第3回となる今回は、タイの製造拠点における仕組みづくりをテーマに、高い生産性を実現する製造プロセスをつくる上での大切なポイントについて説明しよう。

製造プロセス立ち上げにある2つの問題

 タイで製造拠点を展開している企業は、多くの場合、日本国内での製造プロセスを移管している。しかし、日本国内の製造プロセスのように正常な生産ができていない企業が多いのが実態である。これらの課題について製造プロセスの立ち上げという観点で2つの問題についてみていこう。

◆新しく生産ラインや設備を設置するときの課題

 1つ目はプロセスそのものを立ち上げる、すなわち新しくラインや設備を設置して量産していく上での問題だ。

 タイにおいて新しくラインや設備を設置する上で非常に大切なのは、単純化・標準化された作業設計となるように工程設計を行うことである。

 日本国内の製造プロセスをそのまま移管すると問題が起こることがある。日本国内のプロセスは古くから小集団活動やQCサークルなどを通じて現場の工夫が多く盛り込まれており、高いスキルを持った熟練作業者を前提とした工程になっていることがある。過去からの改善ノウハウや熟練者の作業を前提条件として、タイに製造ラインを設置すると、多くの場合、不具合が発生し、管理ができない状態になることが多い。

 筆者もそのような現場を数多く見てきた。
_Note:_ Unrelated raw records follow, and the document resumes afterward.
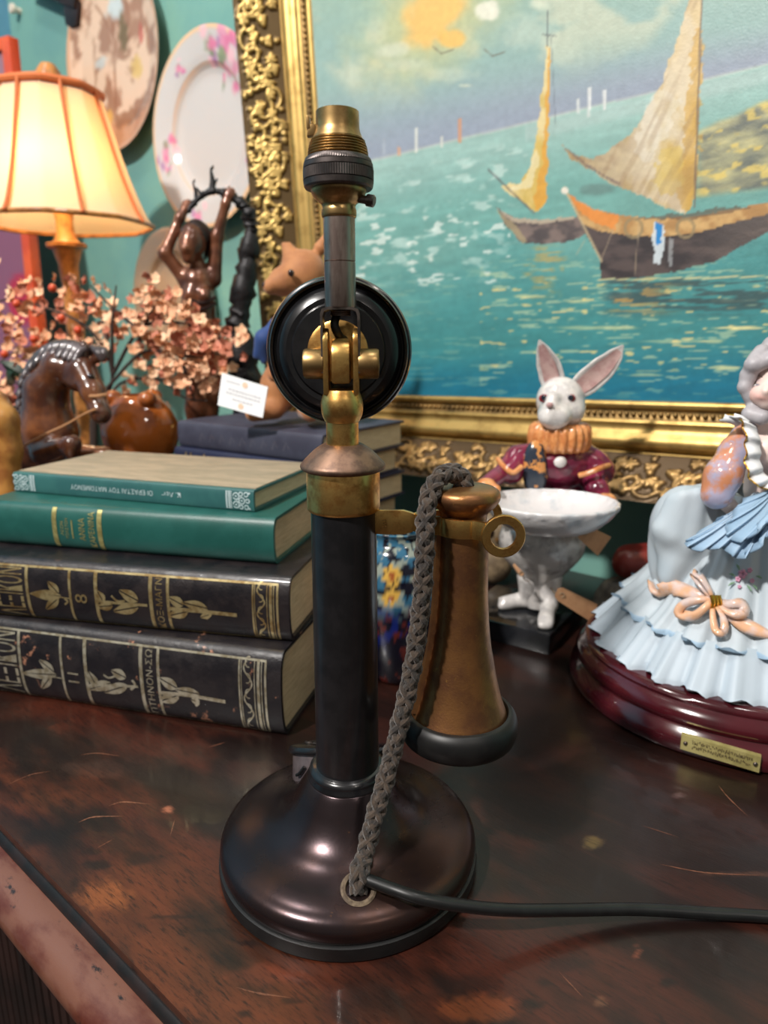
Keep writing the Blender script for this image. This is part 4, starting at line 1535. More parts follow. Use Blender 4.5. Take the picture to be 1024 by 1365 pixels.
b4 = Book('slim_green_book', 'slim teal-green book with tan top cover and white ornaments, topmost of the front stack', (339, 683), (20, 655), 0.1566, 0.0172, 0.122, 0.0016, TEALC, PAGEL, None, top=TANC, board=0.002)
g = G()
ctr = b4.uv(148, 659)
b4.text(g, 'ΟΙ ΕΡΑΣΤΑΙ ΤΟΥ ΜΑΤΩΜΕΝΟΥ', b4.uv(149, 660)[0], 0.50 * b4.T, b4.uv(94, 655)[0] - b4.uv(203, 664)[0], 0.0042, 'flip')
part('title_lettering', g, FOILW, b4.cover)
g = G()
b4.text(g, 'Κ. Λεσ', b4.uv(229, 663)[0], 0.52 * b4.T, b4.uv(217, 664)[0] - b4.uv(242, 664)[0], 0.0040, 'flip')
part('author_lettering', g, FOILW, b4.cover)
for (ua_, ub_) in ((b4.uv(302, 670)[0], b4.uv(334, 674)[0]), (b4.uv(47, 650)[0], b4.uv(19, 648)[0])):
    g = G()
    w_ = ub_ - ua_
    T_ = b4.T
    for f in (0.02, 0.14, 0.22):
        b4.strip(g, [(ua_ + w_ * f, z * T_) for z in np.linspace(.10, .92, 6)], 0.0011 if f < .2 else .0006)
    for k in range(9):
        b4.strip(g, [(ua_ + w_ * 0.04, (.13 + k * .095) * T_), (ua_ + w_ * 0.22, (.13 + k * .095) * T_)], 0.0005)
    for (fu, fz, r) in ((.42, .70, .15), (.42, .30, .15), (.66, .50, .15), (.84, .80, .10), (.84, .20, .10), (.90, .50, .09), (.50, .50, .07), (.62, .80, .09), (.62, .20, .09)):
        b4.strip(g, [(ua_ + w_ * fu + r * T_ * math.cos(a), (fz + r * math.sin(a)) * T_) for a in np.linspace(0, 2 * math.pi * .93, 16)], 0.0009)
    for (fu, fz, r) in ((.42, .70, .05), (.42, .30, .05), (.66, .50, .05), (.97, .50, .04), (.97, .86, .05), (.97, .14, .05)):
        b4.poly(g, [(ua_ + w_ * fu + r * T_ * math.cos(a), (fz + r * math.sin(a)) * T_) for a in np.linspace(0, 2 * math.pi, 9)[:-1]])
    part('white_ornament', g, FOILW, b4.cover)

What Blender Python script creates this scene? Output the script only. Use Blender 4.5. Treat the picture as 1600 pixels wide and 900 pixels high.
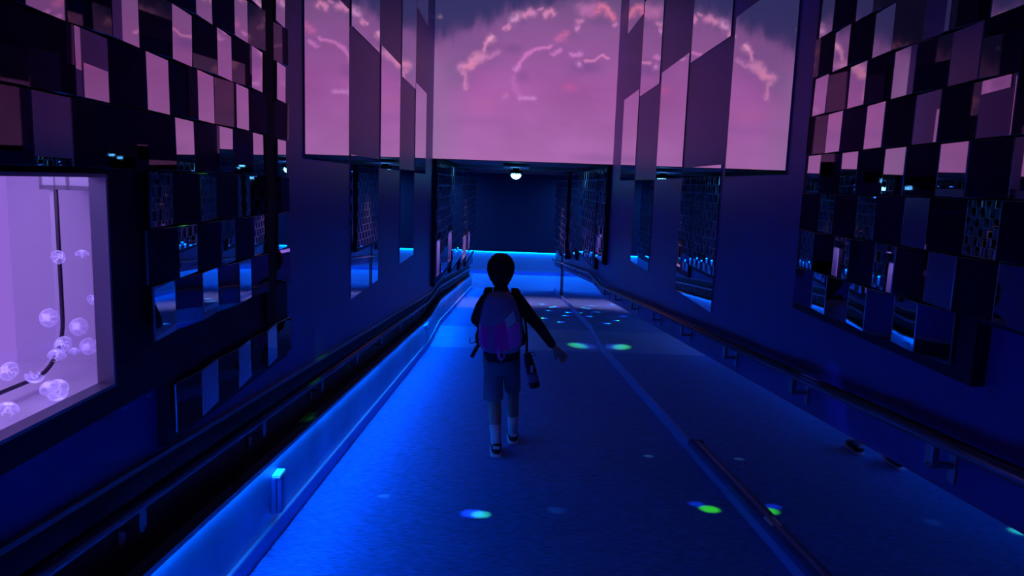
import bpy, bmesh, math, random
import numpy as np
from mathutils import Vector, Matrix
random.seed(7)
for o in list(bpy.data.objects): bpy.data.objects.remove(o)
S = bpy.context.scene; COL = S.collection

# ---------------------------------------------------------------- camera
FPX = 1150.0; PITCH = math.atan(164/FPX); ROLL = .034; YAW = 5.6/FPX*math.cos(PITCH)
EYE = Vector((0, 0, 1.35))
cp, sp, cyw, syw = math.cos(PITCH), math.sin(PITCH), math.cos(YAW), math.sin(YAW)
Fw = Vector((syw*cp, cyw*cp, -sp)); R0 = Vector((cyw, -syw, 0)); U0 = R0.cross(Fw)
Rw = R0*math.cos(ROLL)+U0*math.sin(ROLL); Uw = U0*math.cos(ROLL)-R0*math.sin(ROLL)
cam = bpy.data.objects.new('camera', bpy.data.cameras.new('camera')); COL.objects.link(cam)
cam.matrix_world = Matrix(((Rw.x, Uw.x, -Fw.x, EYE.x), (Rw.y, Uw.y, -Fw.y, EYE.y), (Rw.z, Uw.z, -Fw.z, EYE.z), (0, 0, 0, 1)))
cam.data.sensor_width = 36; cam.data.lens = FPX*36/1600; cam.data.clip_start = .02
S.camera = cam
# ---------------------------------------------------------------- world, exposure
W = bpy.data.worlds.new('world'); S.world = W; W.use_nodes = True
W.node_tree.nodes['Background'].inputs[0].default_value = (.10, .06, 1, 1)
W.node_tree.nodes['Background'].inputs[1].default_value = .004
S.view_settings.view_transform = 'Standard'; S.view_settings.look = 'None'
S.view_settings.gamma = 1; S.view_settings.use_curve_mapping = False; S.view_settings.exposure = 0
LED_COL = (.0, .16, 1.0); LED_POW = 120.0
SCREEN_GAIN = .85
DOME_POW = 18.0

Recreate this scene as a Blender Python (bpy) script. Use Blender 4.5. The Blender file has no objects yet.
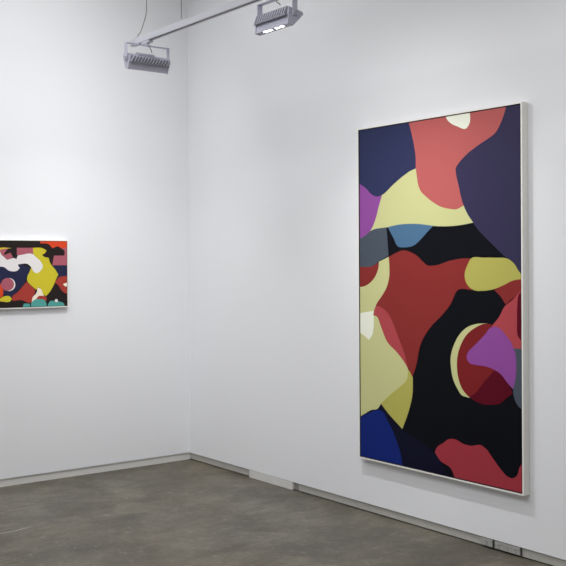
import bpy, bmesh, math, random
from mathutils import Vector, Matrix
from mathutils.geometry import tessellate_polygon
random.seed(4)
scene = bpy.context.scene
col = scene.collection

# ------------------------------------------------------------------ materials
def lin(c):
    c = c / 255.0
    return c / 12.92 if c <= 0.04045 else ((c + 0.055) / 1.055) ** 2.4
def rgb(r, g, b): return (lin(r), lin(g), lin(b), 1.0)
MATS = {}
def mat(name, c, rough=0.5, metal=0.0, spec=0.5, bump=0.0, bscale=200.0, var=0.0, vscale=3.0):
    m = bpy.data.materials.new(name); m.use_nodes = True
    nt = m.node_tree; b = nt.nodes['Principled BSDF']
    b.inputs['Base Color'].default_value = rgb(*c)
    b.inputs['Roughness'].default_value = rough
    b.inputs['Metallic'].default_value = metal
    b.inputs['Specular IOR Level'].default_value = spec
    tc = nt.nodes.new('ShaderNodeTexCoord')
    if bump:
        n = nt.nodes.new('ShaderNodeTexNoise'); n.inputs['Scale'].default_value = bscale
        bp = nt.nodes.new('ShaderNodeBump'); bp.inputs['Strength'].default_value = bump
        bp.inputs['Distance'].default_value = 0.001
        nt.links.new(tc.outputs['Object'], n.inputs['Vector'])
        nt.links.new(n.outputs['Fac'], bp.inputs['Height'])
        nt.links.new(bp.outputs['Normal'], b.inputs['Normal'])
    if var:
        n = nt.nodes.new('ShaderNodeTexNoise'); n.inputs['Scale'].default_value = vscale
        n.inputs['Detail'].default_value = 4
        mx = nt.nodes.new('ShaderNodeMix'); mx.data_type = 'RGBA'
        mx.inputs[6].default_value = rgb(*[max(0, v * (1 - var)) for v in c])
        mx.inputs[7].default_value = rgb(*[min(255, v * (1 + var)) for v in c])
        nt.links.new(tc.outputs['Object'], n.inputs['Vector'])
        nt.links.new(n.outputs['Fac'], mx.inputs[0])
        nt.links.new(mx.outputs[2], b.inputs['Base Color'])
    MATS[name] = m
    return m

def concrete():
    m = bpy.data.materials.new('polished_concrete'); m.use_nodes = True
    nt = m.node_tree; b = nt.nodes['Principled BSDF']; N = nt.nodes.new; Lk = nt.links.new
    tc = N('ShaderNodeTexCoord')
    def noise(scale, detail, rough, vec_scale=(1, 1, 1), rot=0.0, dist=0.0):
        mp = N('ShaderNodeMapping'); mp.inputs['Scale'].default_value = vec_scale
        mp.inputs['Rotation'].default_value = (0, 0, rot)
        n = N('ShaderNodeTexNoise'); n.inputs['Scale'].default_value = scale
        n.inputs['Detail'].default_value = detail; n.inputs['Roughness'].default_value = rough
        n.inputs['Distortion'].default_value = dist
        Lk(tc.outputs['Object'], mp.inputs['Vector']); Lk(mp.outputs['Vector'], n.inputs['Vector'])
        return n
    def ramp(src, a, bb, c0, c1):
        r = N('ShaderNodeValToRGB'); e = r.color_ramp.elements
        e[0].position, e[1].position = a, bb; e[0].color, e[1].color = c0, c1
        Lk(src.outputs['Fac'], r.inputs['Fac']); return r
    def mix(fac, c1, c2, mode='MIX', f=None):
        x = N('ShaderNodeMix'); x.data_type = 'RGBA'; x.blend_type = mode
        if f is not None: x.inputs[0].default_value = f
        else: Lk(fac, x.inputs[0])
        Lk(c1, x.inputs[6]); Lk(c2, x.inputs[7]); return x.outputs[2]
    big = ramp(noise(2.2, 8, 0.62, (1, 1.2, 1), 0.4, 0.4), 0.40, 0.60, rgb(*FLOOR_DARK), rgb(*FLOOR_LIGHT))
    tint = ramp(noise(0.9, 3, 0.5), 0.4, 0.62, rgb(255, 255, 252), rgb(255, 248, 232))
    c = mix(None, big.outputs['Color'], tint.outputs['Color'], 'MULTIPLY', 1.0)
    # trowel sweeps: stretched mid-size noise
    sw = ramp(noise(7.0, 8, 0.7, (0.8, 1.6, 1), 0.25, 0.8), 0.36, 0.62, rgb(212, 212, 209), rgb(255, 255, 255))
    c = mix(None, c, sw.outputs['Color'], 'MULTIPLY', 0.8)
    # pale worn scuffs
    sc = ramp(noise(11.0, 12, 0.8, (1.5, 1, 1), 0.7, 0.3), 0.56, 0.70, (0, 0, 0, 1), (0.6, 0.6, 0.6, 1))
    pale = N('ShaderNodeRGB'); pale.outputs[0].default_value = rgb(*FLOOR_SCUFF)
    c = mix(sc.outputs['Color'], c, pale.outputs[0])
    fine = ramp(noise(38.0, 10, 0.85), 0.32, 0.62, rgb(196, 195, 190), rgb(255, 255, 255))
    c = mix(None, c, fine.outputs['Color'], 'MULTIPLY', 0.85)
    Lk(c, b.inputs['Base Color'])
    rr = N('ShaderNodeMapRange'); rr.inputs['To Min'].default_value = 0.42; rr.inputs['To Max'].default_value = 0.62
    Lk(noise(3.0, 5, 0.6).outputs['Fac'], rr.inputs['Value']); Lk(rr.outputs['Result'], b.inputs['Roughness'])
    b.inputs['Specular IOR Level'].default_value = 0.35
    bp = N('ShaderNodeBump'); bp.inputs['Strength'].default_value = 0.15; bp.inputs['Distance'].default_value = 0.002
    Lk(noise(40.0, 6, 0.6).outputs['Fac'], bp.inputs['Height']); Lk(bp.outputs['Normal'], b.inputs['Normal'])
    return m

def emitter(name, c, strength):
    m = bpy.data.materials.new(name); m.use_nodes = True
    b = m.node_tree.nodes['Principled BSDF']
    b.inputs['Base Color'].default_value = rgb(*c)
    b.inputs['Emission Color'].default_value = rgb(*c)
    b.inputs['Emission Strength'].default_value = strength
    return m

FLOOR_DARK, FLOOR_LIGHT, FLOOR_SCUFF = (102, 98, 90), (126, 122, 112), (176, 172, 162)
WALL = mat('white_wall_paint', (232, 233, 236), 0.75, spec=0.25, bump=0.08, bscale=350)
CEIL = mat('ceiling_paint', (225, 224, 220), 0.85, spec=0.2)
FLOOR = concrete()
SKIRT = mat('grey_painted_skirting', (176, 174, 168), 0.55, var=0.05, vscale=6)
SKIRTW = mat('pale_skirting', (212, 211, 207), 0.55, var=0.03, vscale=6)
FIN_SHADE = mat('fin_gap_shade', (140, 140, 152), 0.6)  # darker grey puts shade between the fins and on the flange
JOINT = mat('dark_grey_joint', (128, 127, 124), 0.6)
FRAME = mat('white_lacquered_frame', (236, 234, 228), 0.4)
FRAME_IN = mat('frame_gap_shade', (70, 66, 62), 0.8)  # inner faces of the white frame coloured dark as the gap's shadow
ALU = mat('light_grey_track_aluminium', (200, 200, 208), 0.45)
HOUS = mat('silver_grey_fixture_paint', (198, 198, 215), 0.45)
HOUSD = mat('grey_heat_sink_casting', (186, 186, 200), 0.5)
SLOT = mat('dark_track_slot', (40, 38, 38), 0.6)
LENS = mat('reflector_glass', (205, 206, 212), 0.25)
CORD = mat('grey_cord', (120, 118, 112), 0.6)
WIRE = mat('steel_wire', (150, 150, 148), 0.4, metal=0.6)
PLATE = mat('pale_grey_socket_plate', (164, 163, 160), 0.45)
DARK = mat('dark_socket_hole', (84, 84, 84), 0.6)
LED = emitter('lit_led', (255, 255, 255), 6.0)

PAINT = {
    'navy': (45, 51, 86), 'violet_navy': (52, 48, 78), 'pale_yellow': (198, 198, 142), 'purple': (142, 76, 152),
    'coral': (182, 93, 92), 'ivory': (236, 238, 222), 'slate': (73, 82, 94), 'mid_blue': (75, 109, 140),
    'deep_red': (134, 46, 44), 'olive_yellow': (178, 173, 89), 'wine': (88, 7, 29), 'brick': (123, 33, 35),
    'dark_navy': (12, 13, 37), 'royal_blue': (18, 38, 114), 'coral_dim': (172, 70, 76), 'coral_shaded': (157, 54, 64), 'ink_navy': (40, 43, 71), 'black': (7, 9, 17),  # side and lower coral shapes: coral darkened for the weaker light there
    'brown_black': (40, 33, 33), 'pink': (170, 92, 106), 'white': (228, 224, 224), 'yellow': (204, 190, 50),
    'orange': (212, 72, 40), 'red': (164, 62, 54), 'teal': (82, 158, 152), 'cream': (238, 226, 208),
}
for k, v in PAINT.items(): mat('paint_' + k, v, 0.55, spec=0.1, bump=0.05, bscale=500)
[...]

例えば、日本でセル生産を行っている組み立て作業があり、タイにそのまま移管したところ、生産性は一向に上がらず不良も減らないという問題が継続し、日本でかつて行っていたようなライン作業(分業)体制をあえてつくったという企業もあった。日本国内では作業者が図面を読み取り、それを組み立て手順に展開し、実行するという作業を行っていたが、それには高いスキルとノウハウが必要だった。そのため、タイでその生産方式は十分に機能しなかったのである。

 過去には日本でも生産方式に関して、ライン生産方式とセル生産方式のどちらがよいのか、という議論があったが、その本質を知らずに今の生産方式をそのまま移管してしまうと無理が生じる。海外で新しく生産ラインや設備を設置するときには分業レベルを考慮して工程設計を行うことが重要である。

 また、別の企業では鋳造設備を導入して鋳造部品を生産していたが、1回の切り替え時間に数時間もかかるため稼動率が低下、さらに生産しても金型に起因する不良が多発している状況であった。

 切り替え作業の方法や金型のメンテナンスに関しては日本国内で標準手順書を作成し、その英訳版を作業者に読ませて作業させていたが、作業者が英語で書かれた作業標準書を正確に理解できない上に、内容そのものも表面的な手順の記載しかなかった。

 本来のノウハウは高いスキルの作業者に属人化していたため、タイの拠点には技能が伝承されなかったのである。これは、ある意味では日本国内(日本の作業者)の生産性の高さを裏付ける事例だが、海外で生産ラインや設備を立ち上げる際にはノウハウやスキルも含めて標準化が進んでいないと大きな問題を引き起こす可能性がある。